A Journey Through Yesteryear Ghost Railroads Of Central Arizona BY John W Sayre
Softcover 151 pages
Copyright 1985 THIRD PRINTING 1990

CONTENTS
Acknowledgements
Preface
Introduction
Railroad Construction
Railroad Operation
Timetables
Prescott and Eastern Junction
Yaeger Siding
Cherry Creek Station
Humboldt Station
Iron King Spur
Chaparral Spur
Huron Station
Poland Junction
Arizona City Spur
Mayer Station
Gray Eagle Spur
Blue Bell Siding
Cordes Siding
Turkey Creek Spur
Middelton Station
Peck Siding
Saddle Spur
Horse Thief Spur
Crown King Station
Henrietta Spur
Eugenie Spur
Providence Station
Block Spur
Poland Station
Epilogue
Bibliography
Index

INTRODUCTION
The ribbon of steel delivered settlers, supplies, and dreams to the American West, but just as importantly brought Eastern capital to an area wealthy in resources but desperately poor in investment. The first transcontinental railroad was completed in 1869, and by 1890 railroad tracks crisscrossed the plains and mountains of the colorful West. In that year, the Census Bureau announced that the West was officially settled, and admittedly it was a West far different from the one gazed upon by Lewis and Clark, but the area looked much more settled from offices in Washington than it did from the middle of "God's country." While Easterners availed themselves of the latest inventions and innovations, life in the West was still difficult and centered around necessities such as food, water, clothing, and shelter.

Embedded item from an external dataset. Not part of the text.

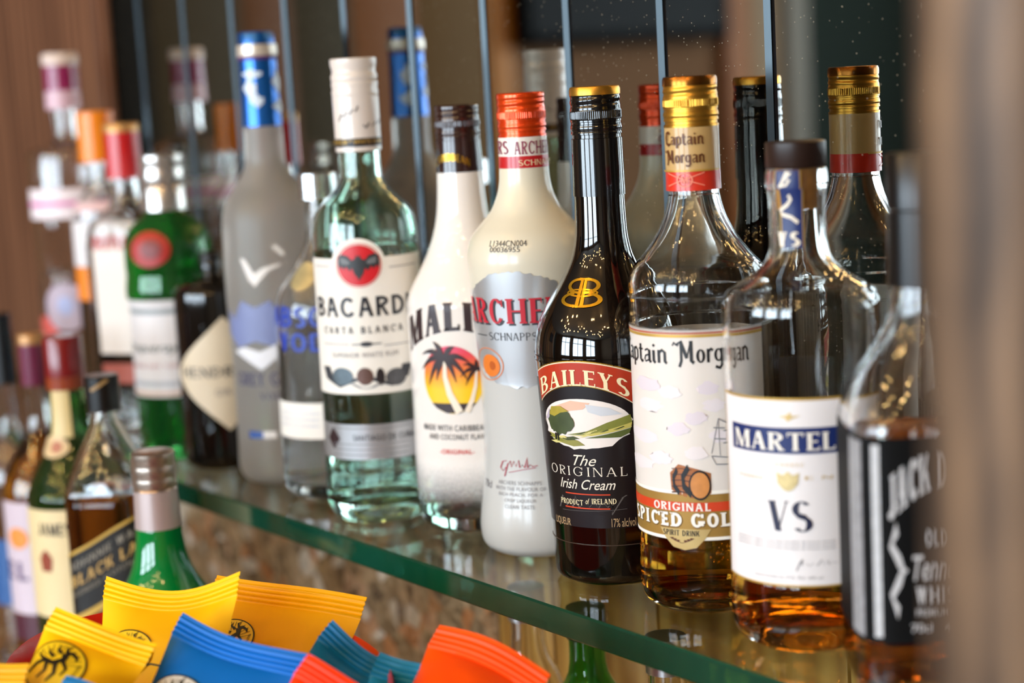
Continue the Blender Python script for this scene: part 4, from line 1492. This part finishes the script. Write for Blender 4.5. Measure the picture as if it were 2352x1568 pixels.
sl = lathe('neck_foil', [(B.h(136), .005), (B.h(136), B.m(43, 136)), (B.h(200), B.m(43.5, 200)), (B.h(289), B.m(46, 289)), (B.h(289), .005)], M_foil, B.root, 64)
old = B.prof
B.prof = [(0, B.m(46, 280)), (B.h(280), B.m(46, 280)), (B.h(140), B.m(43.3, 140)), (.5, B.m(43, 100))]
K_sky = mat('pale_sky_print', '#cfe0f2', .35)
for x0, x1, y0, y1 in ((556, 602, 158, 182), (560, 590, 176, 230), (572, 606, 214, 248), (622, 640, 160, 215), (624, 646, 226, 262)):
    pts = [(math.cos(a * .45) * (1 + .3 * math.sin(a * 2.1)), math.sin(a * .45) * (1 + .3 * math.cos(a * 1.7))) for a in range(14)]
    B.art('foil_print', [pts], x0, x1, y0, y1, K_sky, .0005, sl)
B.prof = old
K_bird = mat('bird_print', '#e8e6e4', .4)
B.art('bird_print', [[(-1, 1), (-.75, .95), (-.3, -.1), (.1, .3), (.9, .55), (1, .45), (.4, .1), (.0, -.5), (-.3, -1), (-.6, -.5)]], 554, 648, 592, 658, K_bird, .0004)
B.art('bird_print', [[(-1, .8), (-.2, 1), (.6, 0), (1, -.7), (.4, -1), (-.4, .1)]], 622, 655, 562, 588, K_bird, .0004)
K_haze = mat('lake_print', '#7a86b4', .4, var=.2, vscale=40)
B.art('lake_print', [[(-1, -.4), (-.9, .6), (-.6, .2), (-.2, 1), (.3, .7), (.8, 1), (1, .2), (1, -1), (.2, -.7), (-.5, -1)]], 530, 640, 690, 800, K_haze, .0004)
B.art('lake_light', [[(-1, .2), (-.4, .5), (.3, .2), (1, .7), (.9, -.3), (.3, -1), (-.3, -.4)]], 545, 640, 790, 850, mat('lake_white', '#dfe2ea', .4), .0006)
B.art('title_lettering', caps('GREY GOOSE', .14, .08, .03, .9, .14), 560, 640, 856, 886, mat('slate_ink', '#474a78', .4), .0006, ang=(-60, 40))
B.art('subtitle_lettering', caps('VODKA', .12, .08, .02, .95, .3), 600, 680, 902, 916, mat('slate_ink', '#474a78', .4), .0006)
B.art('flag_mark', [[(-1, -1), (1, -1), (1, 1), (-1, 1)]], 575, 606, 990, 1006, mat('flag_blue', '#244f9c', .4), .0006)
B.art('flag_mark', [[(-1, -1), (1, -1), (1, 1), (-1, 1)]], 606, 636, 990, 1006, mat('flag_white', '#e9e9ea', .4), .0006)

# ---- dark apothecary gin with a pale diamond label
B = Bottle('dark_gin_bottle', 'squat black apothecary gin bottle with pale diamond label', 478, 545, Y=-.08)
B.outline([(600, 22), (610, 24), (618, 24), (624, 22), (630, 26), (636, 42), (646, 70), (658, 86), (680, 91), (800, 91), (950, 91), (1035, 91), (1050, 87), (1060, 76)], hb=0.0)
B.prof = [(0.0, B.prof[0][1] * .9)] + [q for q in B.prof if q[0] > .001]
B.solid('glass_body', mat('black_gin_glass', '#0c0a09', .07, coat=.5), seg=72)
lathe('stopper', [(B.h(578), 0), (B.h(578), B.m(20, 578)), (B.h(581), B.m(23, 581)), (B.h(600), B.m(23, 600)), (B.h(600), 0)], mat('black_stopper', '#17120f', .4), B.root, 48)
lab = B.art('diamond_label', [[(0, 1), (.3, .72), (.72, .35), (.96, .1), (1, 0), (.96, -.1), (.72, -.35), (.3, -.72), (0, -1), (-.3, -.72), (-.72, -.35), (-.96, -.1), (-1, 0), (-.96, .1), (-.72, .35), (-.3, .72)]], 480, 520, 727, 990, mat('parchment', '#ddd0b8', .5, var=.08, vscale=60), .0003, ang=(-72, 92))
B.art('label_lettering', caps('HENDRICKS', .15, .1, .03, .9, .14), 480, 520, 842, 866, K_dgrey, .0005, lab, ang=(-60, 80))
B.art('label_lettering', caps('GIN', .15, .1, .03, .9, .2), 496, 530, 892, 908, K_grey, .0005, lab)

# ---- green gin bottle with red seal
B = Bottle('green_gin_bottle', 'emerald green gin bottle with silver cap and red round seal', 368, 355, Y=-.083)
B.outline([(478, 44), (490, 50), (505, 68), (525, 88), (555, 99), (600, 101), (625, 100), (650, 103), (672, 103), (690, 97), (705, 96), (850, 98), (950, 98), (1000, 97), (1015, 92), (1022, 84)])
B.prof = [(0.0, B.prof[0][1] * .95)] + [q for q in B.prof if q[0] > .001]
B.glass(mat('emerald_glass', (.05, .42, .09), .02, trans=.9, ior=1.5), .0035, .012, seg=64)
M_scap = mat('silver_cap', '#cfc8c2', .25, metal=.85)
lathe('screw_cap', [(B.h(354), 0), (B.h(354), B.m(46, 354)), (B.h(357), B.m(49, 357)), (B.h(380), B.m(50, 380)), (B.h(386), B.m(48, 386)), (B.h(392), B.m(50, 392)), (B.h(420), B.m(50, 420)), (B.h(425), B.m(48, 425)), (B.h(430), B.m(50, 430)), (B.h(481), B.m(51, 481)), (B.h(481), .005)], M_scap, B.root, 56)
seal = B.art('wax_seal', [ell(0, 0, 1, 1, 30)], 302, 392, 530, 614, mat('seal_red', '#a81c12', .4), .0012)
B.art('seal_centre', [ell(0, 0, 1, 1, 24)], 325, 370, 550, 594, mat('seal_dark', '#7a1c16', .4), .0016, seal)
hh = lambda y, x=370: B.pick(x, y)[1]
lab = B.patch('front_label', -1.5, 1.2, hh(912), hh(690), mat('gin_label', '#e3e2e6', .42), .0003)
for a, b, c in ((722, 706, '#8f9aa0'), (702, 694, '#d8cdbd'), (888, 876, '#b9bfc8'), (908, 900, '#d9b9a6')):
    B.patch('label_stripe', -1.5, 1.2, hh(a), hh(b), mat('stripe' + c[1:], c, .4), .0005, lab, 24, 1)
B.art('script_lettering', font('Tanqueray', .01, .4), 305, 415, 788, 815, mat('gin_script', '#5a6a6a', .4), .0006, lab)
B.art('small_lettering', caps('LONDON DRY GIN', .15, .1, .02, .9, .2), 305, 410, 836, 846, mat('gin_pink', '#c99aa0', .4), .0006, lab)

# ---- square gin bottle with red cap
B = Bottle('red_capped_gin_bottle', 'clear gin bottle with gold-topped red cap and white label with red lettering', 276, 283, Y=-.08)
B.outline([(405, 30), (440, 31), (470, 40), (490, 62), (505, 78), (525, 84), (700, 84), (900, 84), (975, 84), (985, 80), (1000, 72)])
B.prof = [(0.0, B.prof[0][1] * .95)] + [q for q in B.prof if q[0] > .001]
h_ = B.h(485)
B.mod = lambda a, h: 1 + (sqmod(math.radians(-58), 4.5)(a, h) - 1) * min(1, max(0, (h_ - h) / .02))
B.glass(G_clear, .0035, .012, seg=72)
B.liquid(L_clear, B.h(700))
lathe('screw_cap', [(B.h(302), 0), (B.h(302), B.m(40, 302)), (B.h(408), B.m(41, 408)), (B.h(410), .005)], mat('red_cap', '#c4151a', .3, coat=.3), B.root, 48)
lathe('cap_top', [(B.h(283), 0), (B.h(283), B.m(38, 283)), (B.h(286), B.m(40.5, 286)), (B.h(303), B.m(40.5, 303)), (B.h(303), 0)], mat('tan_cap', '#c79a62', .35, metal=.4), B.root, 48)
hh = lambda y, x=290: B.pick(x, y)[1]
lab = B.patch('front_label', -1.1, 1.0, hh(812), hh(508), mat('gin_paper', '#e6dfda', .42), .0004, None, 40, 5)
B.art('title_lettering', caps('BEEFEATER', .17, .12, .04, .8, .1), 215, 345, 542, 572, K_red, .0007, lab)
B.patch('lower_label', -1.1, 1.0, hh(880), hh(835), mat('lower_red', '#a8503c', .42), .0004, None, 30, 2)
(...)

Nowhere was the rugged life-style more apparent than in mining towns. These small pockets of settlement were usually in isolated locations where chances of survival were little better than chances of striking it rich. The normal life span of mining town residents was even shorter than the national average, which, in the year 1900 was only 47.3 years. The face of mining changed as Eastern capital flowed into the mining regions of the West. Large corporations replaced prospectors and the small local mining company.

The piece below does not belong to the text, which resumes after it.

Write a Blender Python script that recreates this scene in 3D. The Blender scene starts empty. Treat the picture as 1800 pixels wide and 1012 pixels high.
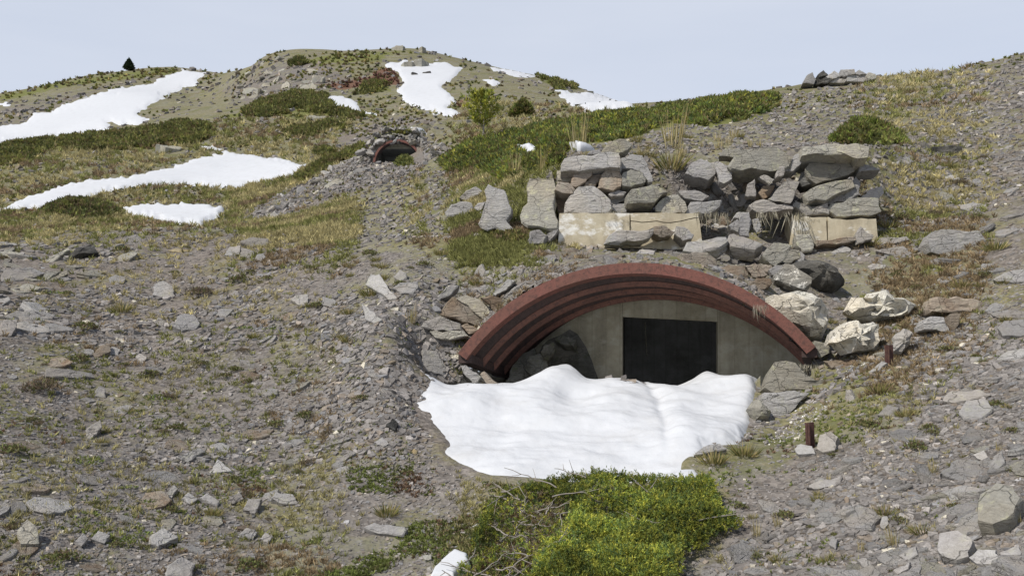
import numpy as np, math
rng = np.random.default_rng(7)
F, HY, CX = 1559.0, 580.0, 900.0            # pinhole of the photograph (1800 px wide), eye level at row 580
def P(px, py, y): return np.array([(px-CX)/F*y, y, (HY-py)/F*y])
def nrm(v): v = np.asarray(v, float); return v/np.linalg.norm(v)
# ---------------------------------------------------------------- noise
_perm = np.random.default_rng(3).permutation(4096)
_val = np.random.default_rng(4).random(4096)*2-1
def vnoise(x, y, seed=0):
    xi = np.floor(x).astype(np.int64); yi = np.floor(y).astype(np.int64)
    fx = x-xi; fy = y-yi
    fx = fx*fx*fx*(fx*(fx*6-15)+10); fy = fy*fy*fy*(fy*(fy*6-15)+10)
    def h(i, j): return _val[_perm[(_perm[(i+seed*131) & 4095]+j) & 4095]]
    return (h(xi,yi)*(1-fx)+h(xi+1,yi)*fx)*(1-fy)+(h(xi,yi+1)*(1-fx)+h(xi+1,yi+1)*fx)*fy
def fbm(x, y, wl, octv=4, seed=0, gain=.5):
    o = 0; a = 1
    for k in range(octv):
        o = o+a*vnoise(x/wl*2**k+17.3*k, y/wl*2**k-9.1*k, seed+k); a *= gain
    return o
def sstep(a, b, x):
    t = np.clip((x-a)/(b-a), 0, 1); return t*t*(3-2*t)
def poly(s): return np.array([[float(c) for c in q.split(',')] for q in s.split()])
def sdist(pts, pg):
    """signed distance, positive inside, pts (N,2)"""
    d = np.full(len(pts), 1e9); ins = np.zeros(len(pts), bool)
    n = len(pg)
    for i in range(n):
        a = pg[i]; b = pg[(i+1) % n]; e = b-a; w = pts-a
        t = np.clip((w@e)/max(e@e, 1e-9), 0, 1)
        q = w-t[:, None]*e
        d = np.minimum(d, (q*q).sum(1))
        c = ((a[1] <= pts[:,1]) & (b[1] > pts[:,1])) | ((b[1] <= pts[:,1]) & (a[1] > pts[:,1]))
        if e[1] != 0:
            xx = a[0]+(pts[:,1]-a[1])/e[1]*e[0]
            ins ^= c & (pts[:,0] < xx)
    return np.where(ins, 1, -1)*np.sqrt(d)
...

Mining in Yavapai County, Arizona Territory, experienced this transitional period in mining evolution during the decade of the eighties. Miners had worked with picks, shovels, or gold pans; valuable discoveries had made prospectors very wealthy overnight. Gold and silver discoveries attracted large numbers of miners with big hopes and small amounts of money for equipment. Until about 1890, news of each strike started a "rush."
It soon became necessary to dig deeper into the earth to recover precious and industrial metals.